Tom/Dan--what''s the thermal conductivity of your carbon fiber material?

 

Meh...

 

Very cool. Those turbos look huge.

 

The guys at BBI in Huntington Beach CA did mine & i love it ,i have upgraded vtg's ,they put the removable socks on which can be changed easily when they get dirty.Def a better bang for your buck than the inlet pipes imho for the guys running a maffless tune.

 

Awesome explanation earl...thank you. You put it into words a little better then I did...

Not sure I understand the question Dave. Carbon fiber material by it's very nature disperses hear much better then plastic, rubber, or metal. That's why we use it a lot on intake plumbing (y-pipes, plenums, etc). What kind of data are you looking to see?

 

What kind of difference did you notice before and after the BBI inlet setup? Does it sound different (i.e. is there a lot more noise from it)? Can you PM me the approx price. Does the engine have to be dropped to remove the old plumbing before putting these on?

 

I was curious about the air being pulled backward through the cooler so I started to do my own calcs. Did you take into consideration the negative pressure caused by the intake which would create a greater pressure differential leading to a compensatory increased flow in the air duct?

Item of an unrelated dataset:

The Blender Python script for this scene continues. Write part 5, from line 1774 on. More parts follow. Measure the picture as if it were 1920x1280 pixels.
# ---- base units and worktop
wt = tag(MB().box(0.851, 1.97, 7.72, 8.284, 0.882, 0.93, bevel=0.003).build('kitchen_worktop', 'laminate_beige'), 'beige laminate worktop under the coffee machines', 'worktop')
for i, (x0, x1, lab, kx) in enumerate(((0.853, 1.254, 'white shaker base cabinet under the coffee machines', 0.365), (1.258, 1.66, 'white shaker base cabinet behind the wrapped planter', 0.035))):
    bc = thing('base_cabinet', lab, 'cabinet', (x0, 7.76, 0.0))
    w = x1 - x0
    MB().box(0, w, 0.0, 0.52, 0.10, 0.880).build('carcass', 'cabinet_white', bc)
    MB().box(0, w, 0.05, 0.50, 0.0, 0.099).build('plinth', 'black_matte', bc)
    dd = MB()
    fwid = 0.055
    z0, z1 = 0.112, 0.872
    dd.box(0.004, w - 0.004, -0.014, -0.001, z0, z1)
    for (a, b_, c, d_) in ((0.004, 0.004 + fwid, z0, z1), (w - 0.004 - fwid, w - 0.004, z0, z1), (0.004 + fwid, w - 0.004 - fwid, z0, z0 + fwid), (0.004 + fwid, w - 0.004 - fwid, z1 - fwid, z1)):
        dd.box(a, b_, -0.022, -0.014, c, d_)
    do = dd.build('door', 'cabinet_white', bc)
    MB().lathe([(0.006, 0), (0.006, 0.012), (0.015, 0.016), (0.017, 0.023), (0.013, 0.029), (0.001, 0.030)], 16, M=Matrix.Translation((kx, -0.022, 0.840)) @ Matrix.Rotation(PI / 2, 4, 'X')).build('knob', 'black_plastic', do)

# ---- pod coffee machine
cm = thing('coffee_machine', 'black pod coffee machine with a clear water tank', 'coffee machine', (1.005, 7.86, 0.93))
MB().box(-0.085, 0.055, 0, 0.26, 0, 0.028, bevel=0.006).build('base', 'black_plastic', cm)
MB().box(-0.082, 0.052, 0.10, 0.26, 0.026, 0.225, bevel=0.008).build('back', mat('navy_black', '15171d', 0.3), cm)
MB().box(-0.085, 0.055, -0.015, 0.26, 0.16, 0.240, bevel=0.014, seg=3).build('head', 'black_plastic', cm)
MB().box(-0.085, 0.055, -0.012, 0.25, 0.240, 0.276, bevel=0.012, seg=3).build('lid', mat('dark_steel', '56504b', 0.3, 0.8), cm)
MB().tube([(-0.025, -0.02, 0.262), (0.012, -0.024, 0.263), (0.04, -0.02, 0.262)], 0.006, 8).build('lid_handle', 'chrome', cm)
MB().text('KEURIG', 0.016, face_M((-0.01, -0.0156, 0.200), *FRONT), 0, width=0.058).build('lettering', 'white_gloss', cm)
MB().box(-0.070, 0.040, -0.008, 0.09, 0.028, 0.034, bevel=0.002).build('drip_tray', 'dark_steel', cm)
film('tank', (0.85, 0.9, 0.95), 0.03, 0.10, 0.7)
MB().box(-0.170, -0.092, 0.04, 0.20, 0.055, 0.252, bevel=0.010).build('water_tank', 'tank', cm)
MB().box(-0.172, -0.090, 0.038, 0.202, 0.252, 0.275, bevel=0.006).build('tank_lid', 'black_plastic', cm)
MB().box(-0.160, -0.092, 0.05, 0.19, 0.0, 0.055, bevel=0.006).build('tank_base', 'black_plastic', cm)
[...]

That's what I was wondering about Tom. Each material has a thermal conductivity rating. The higher the number the better the material is in conducting heat. Cooks like to use copper bottom pans because copper is such a great thermal conductor (TC=401), pans heat up very quickly; Aluminum=250; Fiberglass = 0.04, etc... Glass wool insulation for a house is 0.04. High density plastics like stock intake tube is around 0.05-0.1 (decent insulator). That's why I'm wondering about carbon fiber you use. I may want to replace my Y-pipe because that is aluminum (I think) and is a good heat conductor. Not something that would be optimal in a hot engine bay when your tyring to keep IATs at a minimum.